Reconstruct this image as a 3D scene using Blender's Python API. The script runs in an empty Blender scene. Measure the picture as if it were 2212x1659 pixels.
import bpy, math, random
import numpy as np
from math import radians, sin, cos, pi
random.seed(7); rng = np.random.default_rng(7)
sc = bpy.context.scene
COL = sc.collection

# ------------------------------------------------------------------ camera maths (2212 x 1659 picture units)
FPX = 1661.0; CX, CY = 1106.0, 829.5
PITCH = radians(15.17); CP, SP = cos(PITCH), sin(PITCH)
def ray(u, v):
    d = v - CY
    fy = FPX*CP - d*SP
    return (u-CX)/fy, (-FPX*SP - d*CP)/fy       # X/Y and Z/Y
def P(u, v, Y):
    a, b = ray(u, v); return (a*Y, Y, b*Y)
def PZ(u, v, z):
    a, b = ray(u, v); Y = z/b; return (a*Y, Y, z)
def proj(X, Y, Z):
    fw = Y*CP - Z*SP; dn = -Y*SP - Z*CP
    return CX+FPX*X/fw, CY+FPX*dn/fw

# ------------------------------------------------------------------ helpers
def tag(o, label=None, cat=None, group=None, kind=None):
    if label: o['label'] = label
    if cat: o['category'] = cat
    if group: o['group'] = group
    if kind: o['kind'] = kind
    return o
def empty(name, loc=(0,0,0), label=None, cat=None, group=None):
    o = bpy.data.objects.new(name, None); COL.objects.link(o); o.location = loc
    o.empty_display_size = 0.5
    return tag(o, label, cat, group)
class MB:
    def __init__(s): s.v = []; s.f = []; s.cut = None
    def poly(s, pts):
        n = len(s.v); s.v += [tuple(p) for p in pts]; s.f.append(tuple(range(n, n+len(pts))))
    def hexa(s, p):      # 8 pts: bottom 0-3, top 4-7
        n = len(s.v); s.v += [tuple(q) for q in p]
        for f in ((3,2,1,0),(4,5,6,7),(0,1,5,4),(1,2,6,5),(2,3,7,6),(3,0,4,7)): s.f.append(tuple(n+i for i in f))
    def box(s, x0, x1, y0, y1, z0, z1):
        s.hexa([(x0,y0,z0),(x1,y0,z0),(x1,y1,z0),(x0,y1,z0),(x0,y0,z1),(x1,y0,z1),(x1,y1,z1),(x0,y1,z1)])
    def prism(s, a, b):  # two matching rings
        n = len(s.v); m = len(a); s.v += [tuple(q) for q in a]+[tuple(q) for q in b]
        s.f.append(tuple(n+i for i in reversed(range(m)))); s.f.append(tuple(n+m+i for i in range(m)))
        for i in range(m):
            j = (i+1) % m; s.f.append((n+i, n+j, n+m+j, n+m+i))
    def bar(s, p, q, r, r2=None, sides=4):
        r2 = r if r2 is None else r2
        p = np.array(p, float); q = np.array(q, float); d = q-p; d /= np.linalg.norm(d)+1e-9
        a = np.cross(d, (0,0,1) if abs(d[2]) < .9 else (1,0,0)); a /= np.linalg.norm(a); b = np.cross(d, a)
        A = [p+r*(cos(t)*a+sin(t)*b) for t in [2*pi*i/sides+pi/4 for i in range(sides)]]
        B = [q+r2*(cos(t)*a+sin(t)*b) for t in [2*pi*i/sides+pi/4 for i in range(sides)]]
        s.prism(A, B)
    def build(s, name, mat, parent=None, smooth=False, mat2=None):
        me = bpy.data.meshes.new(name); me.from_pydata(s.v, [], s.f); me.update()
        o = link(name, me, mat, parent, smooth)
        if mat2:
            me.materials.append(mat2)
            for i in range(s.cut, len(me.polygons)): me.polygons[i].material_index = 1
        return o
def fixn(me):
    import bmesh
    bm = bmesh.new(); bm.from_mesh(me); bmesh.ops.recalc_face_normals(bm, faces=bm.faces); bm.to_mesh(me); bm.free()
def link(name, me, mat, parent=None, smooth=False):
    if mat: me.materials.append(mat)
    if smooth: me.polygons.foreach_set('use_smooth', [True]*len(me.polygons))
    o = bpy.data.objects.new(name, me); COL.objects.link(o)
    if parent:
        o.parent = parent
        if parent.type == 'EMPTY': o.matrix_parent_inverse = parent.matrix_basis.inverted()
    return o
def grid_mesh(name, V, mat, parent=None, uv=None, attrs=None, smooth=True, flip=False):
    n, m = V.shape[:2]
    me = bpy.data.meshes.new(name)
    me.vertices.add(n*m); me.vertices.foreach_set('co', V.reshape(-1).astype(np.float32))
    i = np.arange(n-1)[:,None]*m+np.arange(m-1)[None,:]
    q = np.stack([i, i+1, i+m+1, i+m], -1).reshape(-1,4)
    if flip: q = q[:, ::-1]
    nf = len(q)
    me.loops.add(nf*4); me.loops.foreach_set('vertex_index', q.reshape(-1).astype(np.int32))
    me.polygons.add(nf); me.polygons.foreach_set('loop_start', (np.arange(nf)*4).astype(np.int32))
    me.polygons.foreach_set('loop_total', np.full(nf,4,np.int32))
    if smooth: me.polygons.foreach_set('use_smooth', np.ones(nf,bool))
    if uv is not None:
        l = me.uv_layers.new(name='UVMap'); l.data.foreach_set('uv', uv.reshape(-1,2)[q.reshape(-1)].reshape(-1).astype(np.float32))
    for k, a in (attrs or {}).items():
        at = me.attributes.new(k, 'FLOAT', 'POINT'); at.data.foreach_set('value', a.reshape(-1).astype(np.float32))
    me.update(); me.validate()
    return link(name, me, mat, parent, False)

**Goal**
Would you give the material above again, complete and exact?

**Result of the exercise**
Reconstruct this image as a 3D scene using Blender's Python API. The script runs in an empty Blender scene. Measure the picture as if it were 2212x1659 pixels.
import bpy, math, random
import numpy as np
from math import radians, sin, cos, pi
random.seed(7); rng = np.random.default_rng(7)
sc = bpy.context.scene
COL = sc.collection

# ------------------------------------------------------------------ camera maths (2212 x 1659 picture units)
FPX = 1661.0; CX, CY = 1106.0, 829.5
PITCH = radians(15.17); CP, SP = cos(PITCH), sin(PITCH)
def ray(u, v):
    d = v - CY
    fy = FPX*CP - d*SP
    return (u-CX)/fy, (-FPX*SP - d*CP)/fy       # X/Y and Z/Y
def P(u, v, Y):
    a, b = ray(u, v); return (a*Y, Y, b*Y)
def PZ(u, v, z):
    a, b = ray(u, v); Y = z/b; return (a*Y, Y, z)
def proj(X, Y, Z):
    fw = Y*CP - Z*SP; dn = -Y*SP - Z*CP
    return CX+FPX*X/fw, CY+FPX*dn/fw

# ------------------------------------------------------------------ helpers
def tag(o, label=None, cat=None, group=None, kind=None):
    if label: o['label'] = label
    if cat: o['category'] = cat
    if group: o['group'] = group
    if kind: o['kind'] = kind
    return o
def empty(name, loc=(0,0,0), label=None, cat=None, group=None):
    o = bpy.data.objects.new(name, None); COL.objects.link(o); o.location = loc
    o.empty_display_size = 0.5
    return tag(o, label, cat, group)
class MB:
    def __init__(s): s.v = []; s.f = []; s.cut = None
    def poly(s, pts):
        n = len(s.v); s.v += [tuple(p) for p in pts]; s.f.append(tuple(range(n, n+len(pts))))
    def hexa(s, p):      # 8 pts: bottom 0-3, top 4-7
        n = len(s.v); s.v += [tuple(q) for q in p]
        for f in ((3,2,1,0),(4,5,6,7),(0,1,5,4),(1,2,6,5),(2,3,7,6),(3,0,4,7)): s.f.append(tuple(n+i for i in f))
    def box(s, x0, x1, y0, y1, z0, z1):
        s.hexa([(x0,y0,z0),(x1,y0,z0),(x1,y1,z0),(x0,y1,z0),(x0,y0,z1),(x1,y0,z1),(x1,y1,z1),(x0,y1,z1)])
    def prism(s, a, b):  # two matching rings
        n = len(s.v); m = len(a); s.v += [tuple(q) for q in a]+[tuple(q) for q in b]
        s.f.append(tuple(n+i for i in reversed(range(m)))); s.f.append(tuple(n+m+i for i in range(m)))
        for i in range(m):
            j = (i+1) % m; s.f.append((n+i, n+j, n+m+j, n+m+i))
    def bar(s, p, q, r, r2=None, sides=4):
        r2 = r if r2 is None else r2
        p = np.array(p, float); q = np.array(q, float); d = q-p; d /= np.linalg.norm(d)+1e-9
        a = np.cross(d, (0,0,1) if abs(d[2]) < .9 else (1,0,0)); a /= np.linalg.norm(a); b = np.cross(d, a)
        A = [p+r*(cos(t)*a+sin(t)*b) for t in [2*pi*i/sides+pi/4 for i in range(sides)]]
        B = [q+r2*(cos(t)*a+sin(t)*b) for t in [2*pi*i/sides+pi/4 for i in range(sides)]]
        s.prism(A, B)
    def build(s, name, mat, parent=None, smooth=False, mat2=None):
        me = bpy.data.meshes.new(name); me.from_pydata(s.v, [], s.f); me.update()
        o = link(name, me, mat, parent, smooth)
        if mat2:
            me.materials.append(mat2)
            for i in range(s.cut, len(me.polygons)): me.polygons[i].material_index = 1
        return o
def fixn(me):
    import bmesh
    bm = bmesh.new(); bm.from_mesh(me); bmesh.ops.recalc_face_normals(bm, faces=bm.faces); bm.to_mesh(me); bm.free()
def link(name, me, mat, parent=None, smooth=False):
    if mat: me.materials.append(mat)
    if smooth: me.polygons.foreach_set('use_smooth', [True]*len(me.polygons))
    o = bpy.data.objects.new(name, me); COL.objects.link(o)
    if parent:
        o.parent = parent
        if parent.type == 'EMPTY': o.matrix_parent_inverse = parent.matrix_basis.inverted()
    return o
def grid_mesh(name, V, mat, parent=None, uv=None, attrs=None, smooth=True, flip=False):
    n, m = V.shape[:2]
    me = bpy.data.meshes.new(name)
    me.vertices.add(n*m); me.vertices.foreach_set('co', V.reshape(-1).astype(np.float32))
    i = np.arange(n-1)[:,None]*m+np.arange(m-1)[None,:]
    q = np.stack([i, i+1, i+m+1, i+m], -1).reshape(-1,4)
    if flip: q = q[:, ::-1]
    nf = len(q)
    me.loops.add(nf*4); me.loops.foreach_set('vertex_index', q.reshape(-1).astype(np.int32))
    me.polygons.add(nf); me.polygons.foreach_set('loop_start', (np.arange(nf)*4).astype(np.int32))
    me.polygons.foreach_set('loop_total', np.full(nf,4,np.int32))
    if smooth: me.polygons.foreach_set('use_smooth', np.ones(nf,bool))
    if uv is not None:
        l = me.uv_layers.new(name='UVMap'); l.data.foreach_set('uv', uv.reshape(-1,2)[q.reshape(-1)].reshape(-1).astype(np.float32))
    for k, a in (attrs or {}).items():
        at = me.attributes.new(k, 'FLOAT', 'POINT'); at.data.foreach_set('value', a.reshape(-1).astype(np.float32))
    me.update(); me.validate()
    return link(name, me, mat, parent, False)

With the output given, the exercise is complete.